Given task
What follows is a listing; give it again exactly, in its entirety.

** start of Collected data **

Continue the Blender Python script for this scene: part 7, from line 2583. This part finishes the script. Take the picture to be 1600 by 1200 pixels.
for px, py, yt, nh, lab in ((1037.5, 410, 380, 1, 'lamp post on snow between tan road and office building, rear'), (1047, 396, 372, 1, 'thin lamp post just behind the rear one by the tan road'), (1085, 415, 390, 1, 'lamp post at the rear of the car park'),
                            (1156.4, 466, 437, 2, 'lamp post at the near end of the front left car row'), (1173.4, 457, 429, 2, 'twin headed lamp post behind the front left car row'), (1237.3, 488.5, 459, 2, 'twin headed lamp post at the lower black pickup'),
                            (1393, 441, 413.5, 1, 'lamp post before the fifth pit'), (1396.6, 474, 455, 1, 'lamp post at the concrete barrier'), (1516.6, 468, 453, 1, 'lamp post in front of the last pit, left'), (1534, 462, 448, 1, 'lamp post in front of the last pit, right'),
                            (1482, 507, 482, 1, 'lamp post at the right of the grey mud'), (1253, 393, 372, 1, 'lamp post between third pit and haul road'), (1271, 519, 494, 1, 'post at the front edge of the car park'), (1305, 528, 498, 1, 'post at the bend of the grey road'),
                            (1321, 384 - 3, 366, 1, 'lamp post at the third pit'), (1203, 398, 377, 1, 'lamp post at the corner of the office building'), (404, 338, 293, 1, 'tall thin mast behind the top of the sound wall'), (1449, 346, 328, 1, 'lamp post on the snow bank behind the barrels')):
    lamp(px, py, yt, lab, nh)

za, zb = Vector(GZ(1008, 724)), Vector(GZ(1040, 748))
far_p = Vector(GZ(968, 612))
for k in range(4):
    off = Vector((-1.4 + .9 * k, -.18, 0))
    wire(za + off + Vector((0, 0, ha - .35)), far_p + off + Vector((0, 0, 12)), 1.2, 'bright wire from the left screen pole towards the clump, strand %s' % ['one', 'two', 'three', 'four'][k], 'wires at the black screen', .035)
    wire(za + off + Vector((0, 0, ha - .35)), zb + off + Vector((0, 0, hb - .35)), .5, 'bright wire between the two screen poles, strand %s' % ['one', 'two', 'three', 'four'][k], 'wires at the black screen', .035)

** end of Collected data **

Finished exercise
Continue the Blender Python script for this scene: part 7, from line 2583. This part finishes the script. Take the picture to be 1600 by 1200 pixels.
for px, py, yt, nh, lab in ((1037.5, 410, 380, 1, 'lamp post on snow between tan road and office building, rear'), (1047, 396, 372, 1, 'thin lamp post just behind the rear one by the tan road'), (1085, 415, 390, 1, 'lamp post at the rear of the car park'),
                            (1156.4, 466, 437, 2, 'lamp post at the near end of the front left car row'), (1173.4, 457, 429, 2, 'twin headed lamp post behind the front left car row'), (1237.3, 488.5, 459, 2, 'twin headed lamp post at the lower black pickup'),
                            (1393, 441, 413.5, 1, 'lamp post before the fifth pit'), (1396.6, 474, 455, 1, 'lamp post at the concrete barrier'), (1516.6, 468, 453, 1, 'lamp post in front of the last pit, left'), (1534, 462, 448, 1, 'lamp post in front of the last pit, right'),
                            (1482, 507, 482, 1, 'lamp post at the right of the grey mud'), (1253, 393, 372, 1, 'lamp post between third pit and haul road'), (1271, 519, 494, 1, 'post at the front edge of the car park'), (1305, 528, 498, 1, 'post at the bend of the grey road'),
                            (1321, 384 - 3, 366, 1, 'lamp post at the third pit'), (1203, 398, 377, 1, 'lamp post at the corner of the office building'), (404, 338, 293, 1, 'tall thin mast behind the top of the sound wall'), (1449, 346, 328, 1, 'lamp post on the snow bank behind the barrels')):
    lamp(px, py, yt, lab, nh)

za, zb = Vector(GZ(1008, 724)), Vector(GZ(1040, 748))
far_p = Vector(GZ(968, 612))
for k in range(4):
    off = Vector((-1.4 + .9 * k, -.18, 0))
    wire(za + off + Vector((0, 0, ha - .35)), far_p + off + Vector((0, 0, 12)), 1.2, 'bright wire from the left screen pole towards the clump, strand %s' % ['one', 'two', 'three', 'four'][k], 'wires at the black screen', .035)
    wire(za + off + Vector((0, 0, ha - .35)), zb + off + Vector((0, 0, hb - .35)), .5, 'bright wire between the two screen poles, strand %s' % ['one', 'two', 'three', 'four'][k], 'wires at the black screen', .035)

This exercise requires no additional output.